The gas savings with 1155 come from not keeping track of an additional variable which in 721 is accessible through 'balanceOf'.
If you were trying to adapt 1155 to make it non-fungible, like 721 (if you only ever mint one of a certain id), you only have one mapping
[uint256 (id) => address (user) => uint256 (balance)], where balance is either 1 or 0.
With 721, you keep track of the ownerships through a mapping
[uint256 (id) => address (owner)]. There is a second mapping [address (user) => uint256 (balance)] that in this case, keeps track of how many NFTs the user owns. This lets you conveniently query whether a user owns an NFT of a certain collection (Collabland discord bot queries this value through 'balanceOf' to give a member role to users). So mostly it's being used for verification processes (I know of projects that make use of this on-chain). It is however not strictly necessary, since you could always either provide an id that you know you own (which could then also easily verified on-chain), and you can provide an O(N) implementation (not callable on-chain, because it would cost too much gas) which simply loops through all ids and counts how many you own. There have been multiple ERC721 implementations floating around that do exactly this (saving gas by not tracking this second mapping).
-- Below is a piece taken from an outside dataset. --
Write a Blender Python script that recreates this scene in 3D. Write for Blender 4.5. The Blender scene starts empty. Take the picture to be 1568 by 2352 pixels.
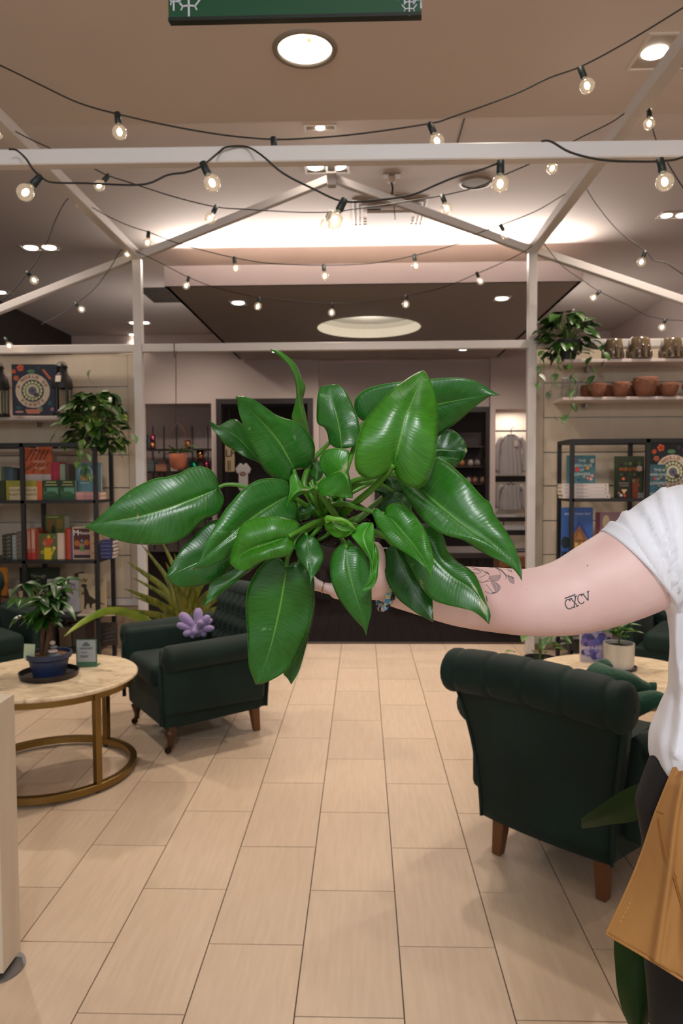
import bpy, bmesh, math, random
from mathutils import Vector, Matrix, Euler
from mathutils.bvhtree import BVHTree
random.seed(7)
S = bpy.context.scene
COL = S.collection
PI = math.pi
# ------------------------------------------------------------ camera
F = 1671.0; CX = 784.0; CY = 1176.0; CAMZ = 1.469
YAW = math.atan(49/1671); PITCH = math.atan(76/1671); ROLL = -0.005
cd = bpy.data.cameras.new('camera'); cam = bpy.data.objects.new('camera', cd); COL.objects.link(cam)
cd.sensor_fit = 'VERTICAL'; cd.sensor_height = 36.0; cd.lens = F/2352*36
cam.location = (0, 0, CAMZ)
RM = Matrix.Rotation(YAW, 3, 'Z') @ Matrix.Rotation(PI/2-PITCH, 3, 'X') @ Matrix.Rotation(ROLL, 3, 'Z')
cam.rotation_euler = RM.to_euler()
cd.clip_start = 0.05
cd.dof.use_dof = True; cd.dof.focus_distance = 0.96; cd.dof.aperture_fstop = 10.0
S.camera = cam
def at(px, py, Y):
    """world point at depth Y (metres in front of the camera plane) seen at a photo pixel"""
    d = RM @ Vector(((px-CX)/F, (CY-py)/F, -1.0))
    return Vector((0, 0, CAMZ)) + d*(Y/d.y)
def atz(px, py, z):
    d = RM @ Vector(((px-CX)/F, (CY-py)/F, -1.0))
    return Vector((0, 0, CAMZ)) + d*((z-CAMZ)/d.z)
# ------------------------------------------------------------ world, view, lights
w = bpy.data.worlds.new('world'); S.world = w; w.use_nodes = True
w.node_tree.nodes['Background'].inputs[0].default_value = (1.0, 0.93, 0.88, 1)
w.node_tree.nodes['Background'].inputs[1].default_value = 0.55
S.view_settings.view_transform = 'Standard'; S.view_settings.look = 'None'
S.view_settings.exposure = 0.17; S.view_settings.gamma = 1.0
S.view_settings.use_curve_mapping = False
S.cycles.use_denoising = True
S.cycles.max_bounces = 8; S.cycles.transparent_max_bounces = 12
S.cycles.sample_clamp_indirect = 6.0; S.cycles.caustics_refractive = False; S.cycles.caustics_reflective = False
def area(name, loc, to, size, power, col, sy=None, spread=None):
    l = bpy.data.lights.new(name, 'AREA'); l.energy = power; l.color = col; l.size = size
    if sy: l.shape = 'RECTANGLE'; l.size_y = sy
    if spread: l.spread = spread
    o = bpy.data.objects.new(name, l); COL.objects.link(o); o.location = loc
    o.rotation_euler = (Vector(to)-Vector(loc)).to_track_quat('-Z', 'Y').to_euler()
    return o
WARM = (1.0, 0.84, 0.70); NEUT = (1.0, 0.95, 0.92)
def spot(name, loc, power, col=WARM, angle=110, blend=0.6, r=0.06, to=None):
    l = bpy.data.lights.new(name, 'SPOT'); l.energy = power; l.color = col; l.spot_size = math.radians(angle)
    l.spot_blend = blend; l.shadow_soft_size = r
    o = bpy.data.objects.new(name, l); COL.objects.link(o); o.location = loc
    if to is not None: o.rotation_euler = (Vector(to)-Vector(loc)).to_track_quat('-Z', 'Y').to_euler()
    return o
# concourse lighting behind and above the photographer, plus an added highlight panel
area('concourse_light', (0.05, -2.1, 3.5), (0.0, 1.2, 1.3), 0.40, 50, (0.95, 0.97, 1.0), 0.45)
area('highlight_panel', (0.25, 0.55, 3.82), (0.25, 0.56, 0.0), 1.2, 6, (1.0, 0.97, 0.94), 0.6)  # unseen overhead panel, added to put highlights on the leaves
area('concourse_skylight', (-1.5, -3.5, 3.3), (0, 3, 1.5), 3.0, 42, (0.86, 0.92, 1.0), 1.6)
# shop downlights (one per fixture seen or implied in the ceiling)
ZN, ZU, ZB = 3.85, 4.25, 3.75         # near ceiling, upper ceiling, dropped bulkhead underside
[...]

This balance variable does not exist in 1155. The equivalent here would be to have a variable that would keep track of unique balances.
In summary, 1155 does not use a second mapping to keep track of unique balances like 721 does. This means every transfer has less reads/writes. In 1155 it's only two (ownership/balances [from], [to]), versus 3 in 721 (ownership, balance[from], balance[to]). Light versions of ERC721 can cut down to 1 variable (only ownership) and have an O(N) balanceOf implementation.